Ayelen Puyol –Periodista, futbolista y feminista argentina– escribió que, cuando medios ingleses le preguntaron a jugadoras argentinas si pensaban en las Malvinas antes del partido Argentina-Inglaterra por la Copa Mundial en Francia, ninguna respondió que sí. Y Ruth Bravo, jugadora salteña de la selección argentina, retrucó: “Ojalá consigamos el mismo resultado que las mundialistas del 71”. Ruth habla de la hazaña del seleccionado argentino de mujeres en el mundial de México 1971 cuando ellas metieron 4 goles y las inglesas 1.
Trazar causalidades entre guerra y fútbol es una batalla intelectual que nace perdida. Lo que sí puedo decir es que, en lugar de causa-efecto, entre ambos rituales hay superposición y complemento. Ambos son escenarios agonistas donde ganar supone someter al adversario. Los campos de juego se tornan campos de batalla, “Ganar o morir”.
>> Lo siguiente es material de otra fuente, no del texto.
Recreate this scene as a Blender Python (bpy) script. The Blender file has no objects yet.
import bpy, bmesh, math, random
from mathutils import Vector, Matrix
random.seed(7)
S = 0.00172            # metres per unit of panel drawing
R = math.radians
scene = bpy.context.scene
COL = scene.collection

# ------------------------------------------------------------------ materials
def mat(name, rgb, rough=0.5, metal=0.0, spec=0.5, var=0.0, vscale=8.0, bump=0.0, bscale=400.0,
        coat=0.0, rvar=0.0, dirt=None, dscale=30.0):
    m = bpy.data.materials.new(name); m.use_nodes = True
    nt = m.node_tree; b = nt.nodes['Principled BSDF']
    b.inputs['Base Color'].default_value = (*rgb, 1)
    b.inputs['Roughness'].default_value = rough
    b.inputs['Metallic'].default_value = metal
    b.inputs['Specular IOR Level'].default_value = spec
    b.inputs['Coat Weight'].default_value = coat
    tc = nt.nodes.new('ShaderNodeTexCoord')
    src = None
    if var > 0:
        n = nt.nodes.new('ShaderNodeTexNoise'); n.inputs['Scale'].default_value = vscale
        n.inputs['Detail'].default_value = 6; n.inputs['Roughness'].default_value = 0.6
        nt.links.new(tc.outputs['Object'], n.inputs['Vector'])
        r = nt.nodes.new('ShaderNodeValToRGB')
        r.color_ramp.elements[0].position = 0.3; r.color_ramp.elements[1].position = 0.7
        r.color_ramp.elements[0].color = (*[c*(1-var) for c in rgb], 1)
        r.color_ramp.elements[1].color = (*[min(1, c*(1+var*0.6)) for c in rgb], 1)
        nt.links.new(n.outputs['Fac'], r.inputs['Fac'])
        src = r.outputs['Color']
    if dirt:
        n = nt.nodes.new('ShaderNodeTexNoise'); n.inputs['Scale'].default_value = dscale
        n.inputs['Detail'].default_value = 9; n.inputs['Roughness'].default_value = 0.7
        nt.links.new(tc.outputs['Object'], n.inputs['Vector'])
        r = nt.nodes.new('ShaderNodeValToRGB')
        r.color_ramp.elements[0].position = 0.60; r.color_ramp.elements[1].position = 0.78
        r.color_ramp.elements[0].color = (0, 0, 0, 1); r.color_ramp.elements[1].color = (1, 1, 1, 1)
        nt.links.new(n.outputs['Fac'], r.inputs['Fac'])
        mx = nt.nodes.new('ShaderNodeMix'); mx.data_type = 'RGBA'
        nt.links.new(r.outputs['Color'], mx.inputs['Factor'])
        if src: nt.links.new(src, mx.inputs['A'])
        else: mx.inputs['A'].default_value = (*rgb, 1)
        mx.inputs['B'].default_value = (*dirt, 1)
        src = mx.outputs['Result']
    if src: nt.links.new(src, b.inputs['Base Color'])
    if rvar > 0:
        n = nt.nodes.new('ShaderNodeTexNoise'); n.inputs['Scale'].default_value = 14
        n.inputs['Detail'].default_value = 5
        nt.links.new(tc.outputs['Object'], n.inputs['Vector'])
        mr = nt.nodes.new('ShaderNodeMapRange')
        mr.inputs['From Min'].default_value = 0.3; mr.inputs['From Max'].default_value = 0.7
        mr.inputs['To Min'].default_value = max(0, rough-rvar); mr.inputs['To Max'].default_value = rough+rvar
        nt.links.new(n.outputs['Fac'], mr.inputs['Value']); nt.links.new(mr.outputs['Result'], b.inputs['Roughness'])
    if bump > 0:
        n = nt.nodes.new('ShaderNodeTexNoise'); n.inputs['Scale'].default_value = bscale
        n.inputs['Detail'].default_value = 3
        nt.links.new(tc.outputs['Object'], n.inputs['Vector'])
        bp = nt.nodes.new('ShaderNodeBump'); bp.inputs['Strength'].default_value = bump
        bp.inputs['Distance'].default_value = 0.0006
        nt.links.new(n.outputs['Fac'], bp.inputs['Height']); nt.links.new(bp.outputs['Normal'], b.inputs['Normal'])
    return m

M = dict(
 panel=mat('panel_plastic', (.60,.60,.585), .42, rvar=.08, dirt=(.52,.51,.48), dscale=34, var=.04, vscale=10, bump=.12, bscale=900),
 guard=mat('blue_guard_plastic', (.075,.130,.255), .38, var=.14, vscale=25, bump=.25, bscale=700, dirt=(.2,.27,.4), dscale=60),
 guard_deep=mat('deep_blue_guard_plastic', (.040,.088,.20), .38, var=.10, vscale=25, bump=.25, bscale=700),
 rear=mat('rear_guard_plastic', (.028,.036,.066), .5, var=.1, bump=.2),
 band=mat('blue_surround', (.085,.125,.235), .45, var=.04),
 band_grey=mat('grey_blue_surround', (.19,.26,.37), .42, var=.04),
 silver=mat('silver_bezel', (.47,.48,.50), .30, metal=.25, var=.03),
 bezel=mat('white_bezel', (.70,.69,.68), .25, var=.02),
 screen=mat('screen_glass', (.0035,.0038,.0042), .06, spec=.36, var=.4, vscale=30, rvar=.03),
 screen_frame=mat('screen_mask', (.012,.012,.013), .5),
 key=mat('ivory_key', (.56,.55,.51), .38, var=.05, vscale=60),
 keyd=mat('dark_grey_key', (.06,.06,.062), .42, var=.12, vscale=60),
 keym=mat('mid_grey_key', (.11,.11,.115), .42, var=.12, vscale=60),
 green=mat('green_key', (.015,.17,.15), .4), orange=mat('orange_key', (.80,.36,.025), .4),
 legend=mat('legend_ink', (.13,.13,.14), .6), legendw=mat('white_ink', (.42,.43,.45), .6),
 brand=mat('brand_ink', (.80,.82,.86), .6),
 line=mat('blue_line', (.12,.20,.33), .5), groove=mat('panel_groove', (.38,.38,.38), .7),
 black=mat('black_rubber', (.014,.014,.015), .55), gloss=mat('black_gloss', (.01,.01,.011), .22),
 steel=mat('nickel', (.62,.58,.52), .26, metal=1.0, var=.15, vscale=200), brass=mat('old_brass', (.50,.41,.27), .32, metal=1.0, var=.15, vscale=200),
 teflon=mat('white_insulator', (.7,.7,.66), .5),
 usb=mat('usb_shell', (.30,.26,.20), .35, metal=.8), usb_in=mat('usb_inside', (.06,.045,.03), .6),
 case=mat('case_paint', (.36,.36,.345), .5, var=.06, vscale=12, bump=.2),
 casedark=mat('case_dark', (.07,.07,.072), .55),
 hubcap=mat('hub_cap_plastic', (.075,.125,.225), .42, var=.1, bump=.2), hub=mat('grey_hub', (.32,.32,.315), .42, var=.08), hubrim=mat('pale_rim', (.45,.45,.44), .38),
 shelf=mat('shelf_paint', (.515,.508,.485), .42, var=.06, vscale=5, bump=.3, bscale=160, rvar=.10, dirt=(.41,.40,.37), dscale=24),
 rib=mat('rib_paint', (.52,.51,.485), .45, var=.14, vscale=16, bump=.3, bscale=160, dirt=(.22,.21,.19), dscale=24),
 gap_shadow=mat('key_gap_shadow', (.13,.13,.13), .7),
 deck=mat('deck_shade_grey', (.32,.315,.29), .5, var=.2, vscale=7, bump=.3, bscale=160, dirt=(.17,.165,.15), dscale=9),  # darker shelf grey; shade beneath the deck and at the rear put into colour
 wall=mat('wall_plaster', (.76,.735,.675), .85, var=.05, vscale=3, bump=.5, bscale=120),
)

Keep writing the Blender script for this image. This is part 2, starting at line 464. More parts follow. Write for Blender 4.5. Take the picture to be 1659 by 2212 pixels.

Lo mismo rige para sus hinchas que sienten al fútbol de manera bélica. Para todo fanático los territorios propios se defienden, los ajenos se invaden y los neutrales se conquistan. Los ídolos se convierten rápidamente en portadores de la patria, a la que juran defender con orgullo y vehemencia. Claro que también están los casos de paz, tregua e inclusión, pero créame que, en mi extensa lista, son los menos.
Pero siempre hablamos de hombres.
Tanto la guerra como el fútbol son, en consecuencia, parte de una educación sentimental por la que nosotros, los hombres, aprendemos a matar en nombre de lo amado.